This was our seventh and final visit to Nationals Spring Training in Viera, Florida. While we hope to continue the Spring Training tradition for many years to come, the Washington Nationals will be moving next year to a new home in West Palm Beach.
Space Coast Stadium has been a wonderful place to get ready for baseball and allow my toes to breathe after a cold and snowy winter. Everyone at the park is friendly and we greet some of the staff and fellow fans as old friends, expecting to always find each other in the same place when we return. And there were the local restaurants and their owners we visited each year. The departure will be an economic hit on the area and will make for a much quieter season. While the new ballpark complex will be fabulous with all the latest amenities and quick access to many more teams, I will miss the relaxed pace and smaller town feel of the old park.

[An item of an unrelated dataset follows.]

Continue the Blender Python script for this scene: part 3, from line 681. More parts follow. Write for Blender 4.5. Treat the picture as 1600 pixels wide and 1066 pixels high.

There is a great sense of pride to the Space Coast. This is the stretch of Florida where NASA has had its greatest achievements and failures. The stadium has at each foul pole huge pillars memorializing the Challenger and Columbia shuttles, tragedies that will forever mark the region and nation. And a trip to Cape Canaveral, just an hour away, is a visit through space history super-sized, as is everything associated with the space program.
And then there’s the baseball. In the spring it really isn’t about the score. How is the team looking? Who are those new faces? Will some of my old favorites finally be pushed out by some young player, fighting for his place in the big leagues? Spring is a time for wild aspirations and the recognition that for some the best days have passed.
Who have I watched in particular? Well, Ryan Zimmerman (Spring, 2010) and Ian Desmond were stalwarts. While I knew Ian was gone, it was strange not to see him on the field. Stephen Strasburg’s very first pitching appearance as a National. And we had tickets – our first day ever at Spring Training! But a dumb cluck luggage cart driver at DCA disabled our plane and we were 5 hours and 5 innings late. And just missed his first trip to the mound.
We saw Pudge Rodriguez (Spring, 2011) teaching the young players from the top step of the dugout as his career on the field was coming to an end.
And we’ve watched Bryce Harper mature in every way possible. (Spring, 2011-13)
(Below Spring, 2014-16)
And I’ve taken it in up close and personal, right behind the netting each and every year.
Going forward, I think the sounds and feel of Viera will still remain a part of my Spring Training, regardless of the Nationals’ home. It’s like your first elementary school classroom – it’s the place where the magic began.